Doğru! Ben de onları seviyorum. Bunun her cinse yakın, unisex bir insan olmamla ve kimseyi yargılamamamla ilgili olduğunu düşünüyorum. Dünya’nın bu bireylere gereksinim duyduğu inancındayım. Eşcinsellik bir tercih değil; var oluş biçimi. Bu var oluş biçimine sahip tüm tanıdıklarım, straightlere oranla daha renkli ve daha yaratıcı insanlar. Bir çoğumuzun da içten içe onlara bayıldığını düşünüyorum. Sadece ben bu düşüncemi her zaman açıkça belli ettiğim, sevdiğim, yargılamadığım için beni sevdiklerini düşünüyorum. Bir de dediğim gibi yarı erkek yarı kadın bir tipim. Ondan da seviyor olabilirler. Bak şimdi Madonna, Lady Gaga, Ajda Pekkan, Hande Yener gibi gay idollerine… Benimle benzer kadın tipleri. Bir cinse çok kaymayan, aşırı feminen ya da aşırı maço olmayan kadınlarız…
Sizce ülkemizdeki en büyük cinsel problem nedir?
Cinselliği konuşamamak. Sorunların çoğu ondan çıkıyor zaten. Adam konuşamıyor; doktoruna anlatamıyor; doktora anlatsa doktor cevap verirken rahat olamıyor. Okullara cinsellik dersi koydular. Öğretmenler utanmaktan hiçbir şey anlatamadı öğrencilere. Herkesin aklı iki bacak arasında. Cinsellik, iki bacak arasında olan bir şey değil. Beyinde olan bir şey. Ama tabi bir şeyi kafaya çıkardığın zaman çok daha büyük zorlanmalara girersin. Çok düşünmen, kendini eleştirmen gerekir; yüzleşmen gerekir. Bu da kolay gelmiyor insanlara. Bu yüzden bacak arasından o ahlaklı bu ahlaksız diye karar veriyorlar. Cinsel sağlık, bacak arasından beyne çıkmadığı sürece her türlü cinsel aktivitemiz, cinselliğimiz sağlıksız olacaktır.

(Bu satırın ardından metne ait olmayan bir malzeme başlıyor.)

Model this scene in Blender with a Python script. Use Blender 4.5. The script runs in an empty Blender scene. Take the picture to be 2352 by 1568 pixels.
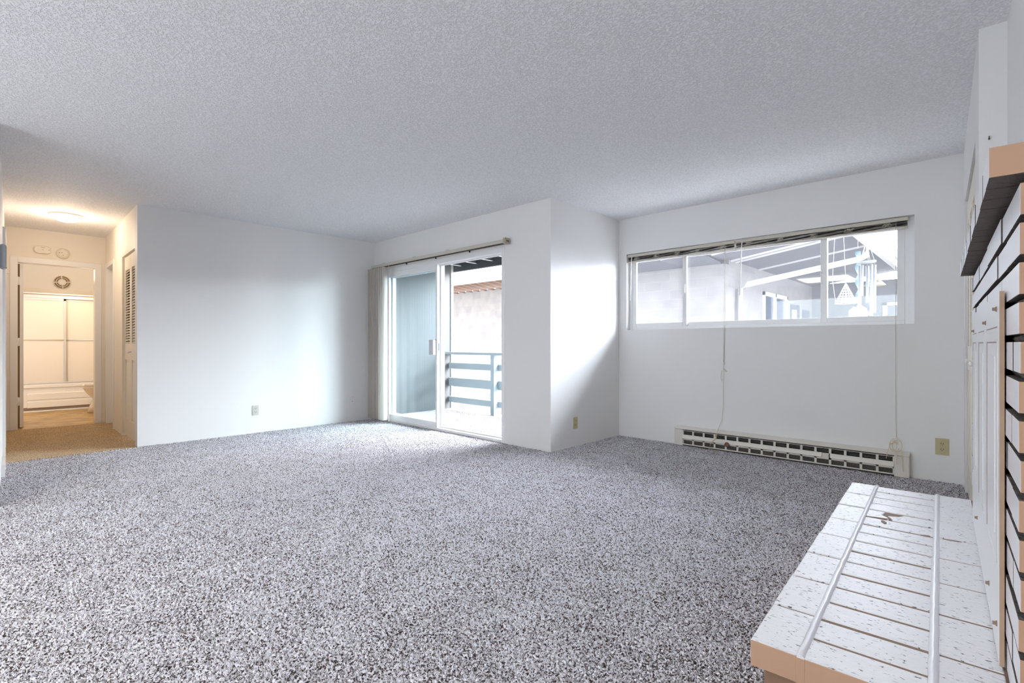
import bpy, bmesh, math, random
from mathutils import Vector, Matrix
random.seed(7)
S = bpy.context.scene
C = S.collection
PI = math.pi

# ---------------------------------------------------------------- camera, world, exposure
cd = bpy.data.cameras.new('camera'); cam = bpy.data.objects.new('camera', cd); C.objects.link(cam)
cam.location = (0, 0, 1.034); cam.rotation_euler = (PI/2, 0, math.radians(43.6))
cd.sensor_width = 36; cd.lens = 1149/2352*36; cd.shift_y = 6/2352; cd.clip_start = 0.02
S.camera = cam
W = bpy.data.worlds.new('overcast'); S.world = W; W.use_nodes = True
bg = W.node_tree.nodes['Background']; bg.inputs['Color'].default_value = (0.91, 0.955, 1.0, 1)
# thin overcast: even sky plus the broad glow of the veiled sun beyond the courtyard
SKY_BASE, SKY_GLOW = 8.2, 56.0
_n = W.node_tree.nodes; _l = W.node_tree.links.new
_tc = _n.new('ShaderNodeTexCoord'); _dp = _n.new('ShaderNodeVectorMath'); _dp.operation = 'DOT_PRODUCT'
_dp.inputs[1].default_value = Vector((0.42, 0.80, 0.42)).normalized()
_mr = _n.new('ShaderNodeMapRange'); _mr.interpolation_type = 'SMOOTHERSTEP'
_mr.inputs['From Min'].default_value = 0.70; _mr.inputs['From Max'].default_value = 1.0
_mr.inputs['To Min'].default_value = SKY_BASE; _mr.inputs['To Max'].default_value = SKY_BASE + SKY_GLOW
_l(_tc.outputs['Generated'], _dp.inputs[0]); _l(_dp.outputs['Value'], _mr.inputs['Value']); _l(_mr.outputs[0], bg.inputs['Strength'])
S.view_settings.view_transform = 'Standard'; S.view_settings.look = 'None'
S.view_settings.gamma = 1; S.view_settings.use_curve_mapping = False
S.view_settings.exposure = 0.14
S.cycles.use_denoising = True
S.cycles.max_bounces = 10; S.cycles.diffuse_bounces = 8; S.cycles.transparent_max_bounces = 12
S.cycles.caustics_reflective = False; S.cycles.caustics_refractive = False
S.cycles.sample_clamp_indirect = 6

def lamp(name, typ, loc, power, color, size=0.1, rot=(0,0,0), size_y=None):
    d = bpy.data.lights.new(name, typ); d.energy = power; d.color = color
    if typ == 'AREA':
        d.size = size
        if size_y: d.shape = 'RECTANGLE'; d.size_y = size_y
    elif typ == 'POINT': d.shadow_soft_size = size
    o = bpy.data.objects.new(name, d); C.objects.link(o); o.location = loc; o.rotation_euler = rot
    return o
WARM = (1.0, 0.80, 0.60)
# hall dome, bathroom bar; unseen dining lamp added to brighten the room
lamp('dining_fill', 'AREA', (-2.4, -1.7, 2.36), 60, (1.0, 0.88, 0.78), 0.9)
lamp('hall_lamp', 'POINT', (-7.28, 0.60, 2.22), 10, WARM, 0.12)
lamp('bathroom_lamp', 'POINT', (-9.75, 1.0, 2.10), 20, WARM, 0.15)

# ---------------------------------------------------------------- materials
def mat(name, col, rough=0.6, metal=0.0, spec=0.5, bump=None, coat=0.0):
    m = bpy.data.materials.new(name); m.use_nodes = True
    nt = m.node_tree; b = nt.nodes['Principled BSDF']
    b.inputs['Base Color'].default_value = (*col, 1); b.inputs['Roughness'].default_value = rough
    b.inputs['Metallic'].default_value = metal; b.inputs['Specular IOR Level'].default_value = spec
    b.inputs['Coat Weight'].default_value = coat
    if bump:
        sc, st, dist = bump
        tc = nt.nodes.new('ShaderNodeTexCoord'); n = nt.nodes.new('ShaderNodeTexNoise'); n.inputs['Scale'].default_value = sc
        n.inputs['Detail'].default_value = 3
        bp = nt.nodes.new('ShaderNodeBump'); bp.inputs['Strength'].default_value = st; bp.inputs['Distance'].default_value = dist
        nt.links.new(tc.outputs['Object'], n.inputs['Vector']); nt.links.new(n.outputs['Fac'], bp.inputs['Height'])
        nt.links.new(bp.outputs['Normal'], b.inputs['Normal'])
    return m
def nd(m, typ, **kw):
    n = m.node_tree.nodes.new(typ)
    for k, v in kw.items():
        if k in n.inputs.keys(): n.inputs[k].default_value = v
        else: setattr(n, k, v)
    return n
def ramp(m, stops, interp='LINEAR'):
    r = m.node_tree.nodes.new('ShaderNodeValToRGB'); e = r.color_ramp.elements; r.color_ramp.interpolation = interp
    while len(e) > len(stops): e.remove(e[-1])
    while len(e) < len(stops): e.new(0.5)
    for k, (p, c) in enumerate(stops): e[k].position = p; e[k].color = (*c, 1)
    return r

M = {}
M['wall'] = mat('wall_paint', (0.80, 0.79, 0.785), 0.55, bump=(260, 0.08, 0.002))
M['hallwall'] = mat('hall_paint', (0.82, 0.77, 0.69), 0.5, bump=(260, 0.06, 0.002))
M['trim'] = mat('trim_paint', (0.84, 0.83, 0.82), 0.35)
M['cream'] = mat('cream_door_paint', (0.78, 0.72, 0.62), 0.4)
M['vinyl'] = mat('white_vinyl', (0.86, 0.86, 0.87), 0.3)
M['blindmetal'] = mat('cream_blind_metal', (0.55, 0.51, 0.44), 0.35)
M['slat'] = mat('stacked_slats', (0.20, 0.175, 0.14), 0.5)
M['vane'] = mat('blind_vane', (0.60, 0.56, 0.52), 0.55)
M['almond'] = mat('almond_plastic', (0.50, 0.43, 0.25), 0.4)
M['plate'] = mat('white_plate', (0.58, 0.57, 0.52), 0.4)
M['dark'] = mat('dark_slot', (0.012, 0.011, 0.010), 0.6)
M['gapdark'] = mat('dark_gap', (0.03, 0.025, 0.02), 0.9)
M['chrome'] = mat('brushed_chrome', (0.78, 0.76, 0.74), 0.35, metal=0.6)
M['endcap'] = mat('aged_end_cap', (0.38, 0.32, 0.22), 0.4)
M['handle'] = mat('light_grey_handle', (0.60, 0.60, 0.62), 0.4)
M['slatlip'] = mat('dull_grille', (0.20, 0.18, 0.16), 0.5)
M['ventbrown_gapshade'] = mat('brown_slots_and_gap_shade', (0.20, 0.11, 0.025), 0.5)
M['scorch'] = mat('brown_scorch', (0.16, 0.075, 0.045), 0.7)
M['brass'] = mat('brass', (0.45, 0.30, 0.10), 0.35, metal=1.0)
M['porcelain'] = mat('porcelain', (0.85, 0.80, 0.72), 0.12, coat=0.5)
M['heater'] = mat('heater_enamel', (0.70, 0.66, 0.60), 0.4)
M['cord'] = mat('cotton_cord', (0.62, 0.57, 0.46), 0.8)
M['cordcream'] = mat('tangled_cord', (0.72, 0.60, 0.38), 0.8)
M['greyplastic'] = mat('grey_plastic', (0.38, 0.39, 0.41), 0.4)
M['lock'] = mat('lock_slot', (0.03, 0.07, 0.18), 0.4)
M['tanwarm'] = mat('warm_lit_brick_end', (0.50, 0.31, 0.205), 0.7, bump=(60, 0.25, 0.004))  # warm room light put into the colour of the near brick ends
M['mortar'] = mat('tan_mortar', (0.30, 0.215, 0.16), 0.85, bump=(120, 0.4, 0.004))
M['tanboard'] = mat('tan_board_edge', (0.44, 0.30, 0.20), 0.8, bump=(80, 0.2, 0.002))  # even tan on the near edge and top of the cover board
M['cover'] = mat('cover_board_paint', (0.80, 0.80, 0.82), 0.35)
M['coverline'] = mat('cover_board_groove', (0.30, 0.22, 0.22), 0.6)
M['brickshade'] = mat('grey_brick_shade', (0.115, 0.095, 0.085), 0.9, bump=(45, 1.0, 0.02))  # dark grey puts shade into the colour of joint faces and mantel underside
M['railing'] = mat('blue_grey_railing_paint', (0.34, 0.42, 0.46), 0.5)
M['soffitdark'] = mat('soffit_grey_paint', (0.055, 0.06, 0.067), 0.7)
M['joistwhite'] = mat('white_trim_and_lit_joist', (0.8, 0.8, 0.8), 0.6)
M['neighbortrim'] = mat('neighbour_white_trim', (0.36, 0.345, 0.335), 0.6)
M['rafter'] = mat('rafter_tan_wood', (0.19, 0.12, 0.09), 0.7)
M['nsoffit'] = mat('neighbour_soffit', (0.075, 0.073, 0.083), 0.8)
M['nglass'] = mat('neighbour_glass', (0.03, 0.04, 0.065), 0.15)
M['ground'] = mat('pale_concrete', (0.50, 0.49, 0.48), 0.9)
M['chime'] = mat('chime_metal', (0.16, 0.17, 0.18), 0.3)
M['chimeblue'] = mat('chime_blue', (0.09, 0.16, 0.21), 0.4)
M['wire'] = mat('white_wire', (0.55, 0.55, 0.55), 0.5)
M['shade'] = mat('yellow_lamp_shade', (0.55, 0.48, 0.28), 0.5)
M['showerglass'] = mat('frosted_shower_panel', (0.80, 0.72, 0.61), 0.35)
M['nail'] = mat('nail_steel', (0.10, 0.08, 0.07), 0.5)

# siding: vertical grooves
m = M['siding'] = mat('blue_grey_siding', (0.080, 0.084, 0.088), 0.6)
tc = nd(m, 'ShaderNodeTexCoord'); wv = nd(m, 'ShaderNodeTexWave', bands_direction='Y', wave_profile='SAW'); wv.inputs['Scale'].default_value = 6.5; wv.inputs['Distortion'].default_value = 0
r_ = ramp(m, [(0.0, (0,0,0)), (0.06, (1,1,1)), (1.0, (1,1,1))]); bp = nd(m, 'ShaderNodeBump', Strength=0.3, Distance=0.004)
L = m.node_tree.links.new; L(tc.outputs['Object'], wv.inputs['Vector']); L(wv.outputs['Fac'], r_.inputs['Fac']); L(r_.outputs['Color'], bp.inputs['Height']); L(bp.outputs['Normal'], m.node_tree.nodes['Principled BSDF'].inputs['Normal'])

# lit diffusers
def emit(name, col, st):
    m = bpy.data.materials.new(name); m.use_nodes = True; b = m.node_tree.nodes['Principled BSDF']
    b.inputs['Base Color'].default_value = (0.9, 0.88, 0.85, 1)
    b.inputs['Emission Color'].default_value = (*col, 1); b.inputs['Emission Strength'].default_value = st
    return m
M['glow'] = emit('lit_diffuser', (1.0, 0.78, 0.52), 6.0)
M['fillglow'] = emit('dining_fill_diffuser', (1.0, 0.9, 0.8), 2.0)

m = M['plank'] = mat('neighbour_plank_soffit', (0.105, 0.10, 0.115), 0.8)
L = m.node_tree.links.new; tc = nd(m, 'ShaderNodeTexCoord'); wv = nd(m, 'ShaderNodeTexWave', bands_direction='Y', wave_profile='SAW'); wv.inputs['Scale'].default_value = 1.6; wv.inputs['Distortion'].default_value = 0
r_ = ramp(m, [(0.0, (0.042, 0.04, 0.048)), (0.08, (0.075, 0.072, 0.083)), (1.0, (0.09, 0.086, 0.095))]); L(tc.outputs['Object'], wv.inputs['Vector']); L(wv.outputs['Fac'], r_.inputs['Fac']); L(r_.outputs['Color'], m.node_tree.nodes['Principled BSDF'].inputs['Base Color'])
# clear glass
def glass(name, tint, refl=0.06, haze=0.0):
    m = bpy.data.materials.new(name); m.use_nodes = True; nt = m.node_tree; nt.nodes.clear()
    o = nt.nodes.new('ShaderNodeOutputMaterial'); t = nt.nodes.new('ShaderNodeBsdfTransparent'); t.inputs[0].default_value = (*tint, 1)
    g = nt.nodes.new('ShaderNodeBsdfGlossy'); g.inputs['Roughness'].default_value = 0.02
    f = nt.nodes.new('ShaderNodeFresnel'); ge = nt.nodes.new('ShaderNodeNewGeometry'); mr = nt.nodes.new('ShaderNodeMapRange')
    mr.inputs['To Min'].default_value = 1.45; mr.inputs['To Max'].default_value = 1/1.45   # same reflectance from either side of the pane
    nt.links.new(ge.outputs['Backfacing'], mr.inputs['Value']); nt.links.new(mr.outputs[0], f.inputs['IOR'])
    mx = nt.nodes.new('ShaderNodeMixShader'); nt.links.new(f.outputs[0], mx.inputs[0]); nt.links.new(t.outputs[0], mx.inputs[1]); nt.links.new(g.outputs[0], mx.inputs[2])
    if haze:
        d = nt.nodes.new('ShaderNodeBsdfTranslucent'); d.inputs[0].default_value = (0.95, 0.96, 1, 1)
        m2 = nt.nodes.new('ShaderNodeMixShader'); m2.inputs[0].default_value = haze
        nt.links.new(mx.outputs[0], m2.inputs[1]); nt.links.new(d.outputs[0], m2.inputs[2]); nt.links.new(m2.outputs[0], o.inputs[0])
    else: nt.links.new(mx.outputs[0], o.inputs[0])
    return m
M['glass'] = glass('clear_glass', (0.93, 0.97, 0.98))
M['dustyglass'] = glass('dusty_glass', (0.93, 0.95, 0.98), haze=0.012)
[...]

Peki şu Google’da en çok aradığımız kelimenin “porno” olmasını nasıl değerlendiriyorsunuz?
Sen neyi yasaklarsan ona karşı ilgiyi arttırıyorsun diye düşünüyorum. Şimdi mesela eski zamanları düşünsene. Tutti Furutti’yi, Yasemin Evcim’le Gece Jimnastiği’ni… O zamanlar bu kadar sapığımız yoktu. Neyi kime yasaklıyorsun? 13 yaşında nefsi yeni uyanan bir erkek çocuk muhakkak ki porno seyretmek isteyecek ve masturbasyon yapacak. Bunu engellemenin hiçbir yolu yok. Seks yokmuş gibi yapıyoruz. Yasaklar yalnızca merak uyandırıyor.
Toplum olarak seksi, aşktan uzakta tutan bir ahlak anlayışımız var. Şahsen ben ikisini ayrı düşünemem…
“Aşksız seks olur ama sekssiz aşk olmaz.” derler. Aşık olmadan birileri ile yatıp kalkabilirsin. Hatta, hayatın boyunca aşık olmadan güzel bir seks hayatı yaşayabilirsin. Ama aşık olduğun kişi ile seks yapmazsan bence o gerçek bir aşk olmaz. Onun için de, “dokunmamalı aşklara” diyenlerden değilim açıkçası. Dokunduktan sonra, beraber olduktan sonra “Aşık oldum mu, olmadım mı?” demek lazım…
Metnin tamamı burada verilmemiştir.